Costner seemed well-placed to join them when he was flying high as one of Hollywood’s most popular and bankable stars, but he developed a habit of letting his ambition get the better of him. Waterworld, The Postman, and Horizon saw the star invest millions of his own dollars to realise his creative vision, and it would be an understatement to say his risky gambit didn’t pay off on any count.
Still, he deserves credit for at least trying, even if it was two decades before he clawed his way back to mainstream prominence. Costner has collaborated with some of the most important, influential, and indelible names to ever grace the silver screen, and there was one he singled out for special praise as the type of indescribable performer that his entire profession was built on.

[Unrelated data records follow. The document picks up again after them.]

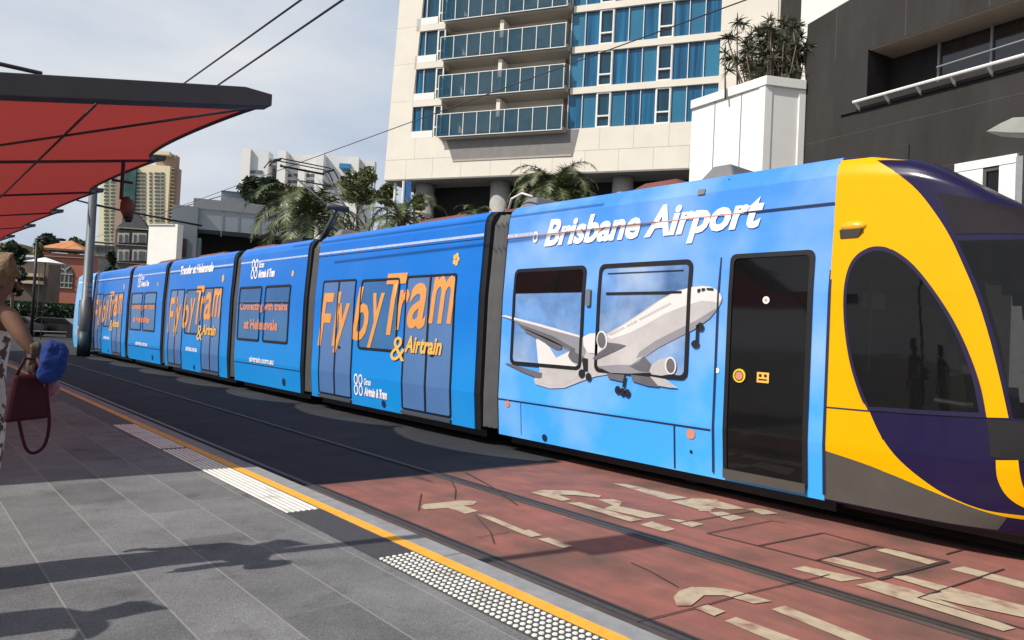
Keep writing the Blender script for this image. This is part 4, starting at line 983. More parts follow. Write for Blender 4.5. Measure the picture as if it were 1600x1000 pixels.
# notch under the lowest balcony
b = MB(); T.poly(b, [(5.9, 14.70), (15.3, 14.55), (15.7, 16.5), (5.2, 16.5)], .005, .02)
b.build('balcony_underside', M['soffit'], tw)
b = MB(); T.box(b, 5.9, 15.2, 14.62, 14.75, .021, .05); b.build('vent_slot', M['beige_joint'], tw)
# windows
def twin(u0, u1, z0, z1, m, opening):
    b = MB(); T.box(b, u0, u1, z0, z1, -.30, -.22); g = b.build('window', m, tw)
    b = MB(); w = .045; T.box(b, u0-w/2, u0+w/2, z0, z1, -.24, -.10)
    if opening:
        w = .09; T.box(b, u0+.02, u0+.02+w, z0, z1, -.218, -.06); T.box(b, u1-w-.02, u1-.02, z0, z1, -.218, -.06)
        T.box(b, u0+.11, u1-.11, z0+.75, z0+.85, -.218, -.06); T.box(b, u0+.11, u1-.11, z0, z0+.09, -.218, -.06); T.box(b, u0+.11, u1-.11, z1-.09, z1, -.218, -.06)
    b.build('window_frame', M['white_frame'], g)
rnd = random.Random(3)
for k in range(5):
    z0 = 16.56+FL*k; z1 = min(z0+FL-.47, ZTOP-.01)
    us_ = [14.75+1.035*i for i in range(11)]
    for i in range(10):
        twin(us_[i], us_[i+1], z0, z1, rnd.choice([M['glass_a'], M['glass_a'], M['glass_b']]) if i not in (2, 6) else M['glass_c'], i in (2, 6))
    for i, (u0, u1) in enumerate(((2.2+.09*k*1.0, 3.0), (3.0, 4.05), (4.05, 4.75))):
        twin(u0, u1, z0+(.55 if i < 2 else 0), z1, [M['glass_a'], M['glass_c'], M['glass_c']][i], i == 2)
    b = MB(); T.box(b, 2.2, 4.05, z0, z0+.55, -.6, 0); b.build('sill_panel', M['white_frame'], tw)
    # balcony: slab, recess, fin, glass balustrade with posts
    b = MB(); T.box(b, 4.9, 14.75, z0-.30, z0+.0, -2.4, .45); T.box(b, 5.0, 14.7, z0-.12, z0+.02, .45, .58)
    bal = b.build('balcony', M['beige_joint'], tw)
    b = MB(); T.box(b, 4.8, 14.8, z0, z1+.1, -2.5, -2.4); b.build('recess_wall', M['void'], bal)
    for u in (5.2, 6.5, 7.8, 10.3, 11.6, 12.9): b = MB(); T.box(b, u, u+1.2, z0+.05, z1-.15, -2.38, -2.34); b.build('balcony_door', M['glass_c'], bal)
    b = MB(); T.box(b, 9.35, 9.65, z0+.01, z1+.02, -2.3, .25); b.build('fin_wall', M['beige'], bal)
    b = MB(); zz0, zz1 = z0-.15, z0+1.5
    T.box(b, 4.75, 14.6, zz0, zz1, .60, .62); T.box(b, 4.75, 4.77, zz0, zz1, -.3, .6); T.box(b, 14.58, 14.6, zz0, zz1, -.1, .6)
    b.build('balustrade_glass', M['bglass'], bal)
    b = MB(); T.box(b, 4.7, 14.65, zz1, zz1+.05, .57, .65); T.box(b, 4.7, 14.65, zz0-.05, zz0, .57, .65); T.box(b, 4.7, 4.76, zz1, zz1+.05, -.3, .57)
    for i in range(10): u = 4.73+i*1.095; T.box(b, u-.025, u+.025, zz0, zz1, .622, .66)
    b.build('balustrade_rail', M['white_frame'], bal)
    if k < 4:
        b = MB(); u = rnd.uniform(11, 12.5); f0 = T.pt(u, z0, .0)
        b.tube([f0+Vector((0, 0, .02)), f0+Vector((0, 0, .74))], .03, 6); b.tube([f0+Vector((0, 0, .74)), f0+Vector((0, 0, .77))], .5, 12); b.build('balcony_table', M['white_frame'], bal)
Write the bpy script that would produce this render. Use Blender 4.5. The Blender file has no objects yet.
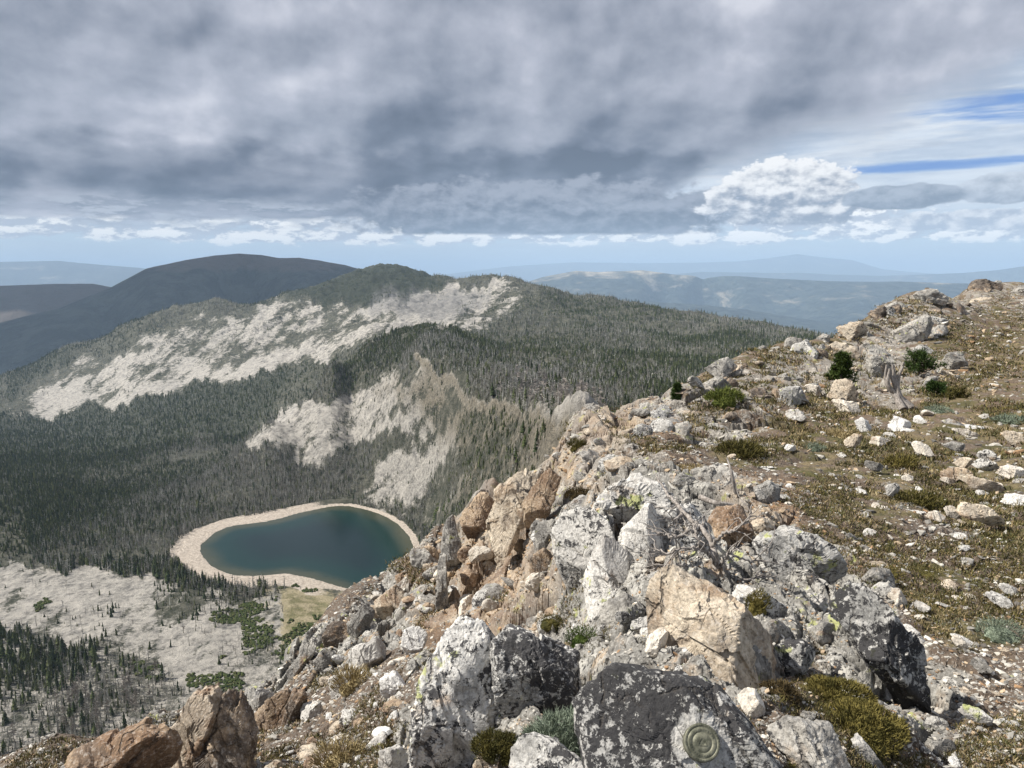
import bpy, bmesh, math, random
import numpy as np
from mathutils import Vector, Matrix, Quaternion

random.seed(7)
C = bpy.context.scene
COL = C.collection
W, H, F = 1024, 768, 740.0
PITCH = math.radians(8.6)

# ------------------------------------------------------------------ camera
cam_d = bpy.data.cameras.new('camera')
cam_d.sensor_width = 36.0
cam_d.lens = 36.0 * F / W
cam_d.clip_start = 0.05
cam_d.clip_end = 300000.0
cam = bpy.data.objects.new('camera', cam_d)
COL.objects.link(cam)
cam.location = (0, 0, 0)
cam.rotation_euler = (math.pi / 2 - PITCH, 0, 0)
C.camera = cam
C.render.resolution_x = W
C.render.resolution_y = H
C.render.engine = 'CYCLES'
C.cycles.volume_bounces = 1
C.cycles.volume_step_rate = 5.0
C.view_settings.view_transform = 'Standard'
C.view_settings.look = 'None'
C.view_settings.gamma = 1.0
C.view_settings.exposure = 0.50
try:
    C.view_settings.use_curve_mapping = False
except Exception:
    pass

# ------------------------------------------------------------------ sun
SUN_AZ = math.radians(-88.0)     # measured from +Y (view) towards +X
SUN_EL = math.radians(46.0)
sd = Vector((math.sin(SUN_AZ) * math.cos(SUN_EL), math.cos(SUN_AZ) * math.cos(SUN_EL), math.sin(SUN_EL)))
sun_d = bpy.data.lights.new('sun', 'SUN')
sun_d.energy = 5.0
sun_d.angle = math.radians(0.6)
sun_d.color = (1.0, 0.955, 0.88)
sun = bpy.data.objects.new('sun', sun_d)
COL.objects.link(sun)
sun.rotation_euler = sd.to_track_quat('Z', 'Y').to_euler()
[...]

Costner’s 1989 hit Field of Dreams was Burt Lancaster’s final credit before he passed away five years later at the age of 80, with the Oscar winner and four-time nominee one of ‘Golden Age’ Hollywood’s most celebrated leading men. He was among the first actors to found their own production company, went out of his way to work with the best directors, and constantly sought roles that would challenge him as a performer when it would have been a lot easier to continue sticking rigidly to type.
Those are all common traits in modern cinema, but in an era when the most famous faces in the business were largely stuffed into the categories that made them household names in the first place, Lancaster approached his work with a desire to upend the established conventions and status quo, an impact and influence that wasn’t lost on Costner.
“I’m glad we’re talking about Burt Lancaster,” he said when looking back at Field of Dreams with Front Row Features. “Because he’s the kind of actor that this industry was built on.” Describing him as “a piece of manpower that knows how to command the screen,” Costner was thrilled at being involved with the film that turned out to be his swansong.
“When Burt Lancaster took that part, it was really great to see,” he continued. “It was at the end of his career. I have a fondness for him because he’s obviously a physical actor, and that’s been a lot of my stock-in-trade.” There are definite similarities between them, but with the greatest respect to Costner, he’s no Burt Lancaster.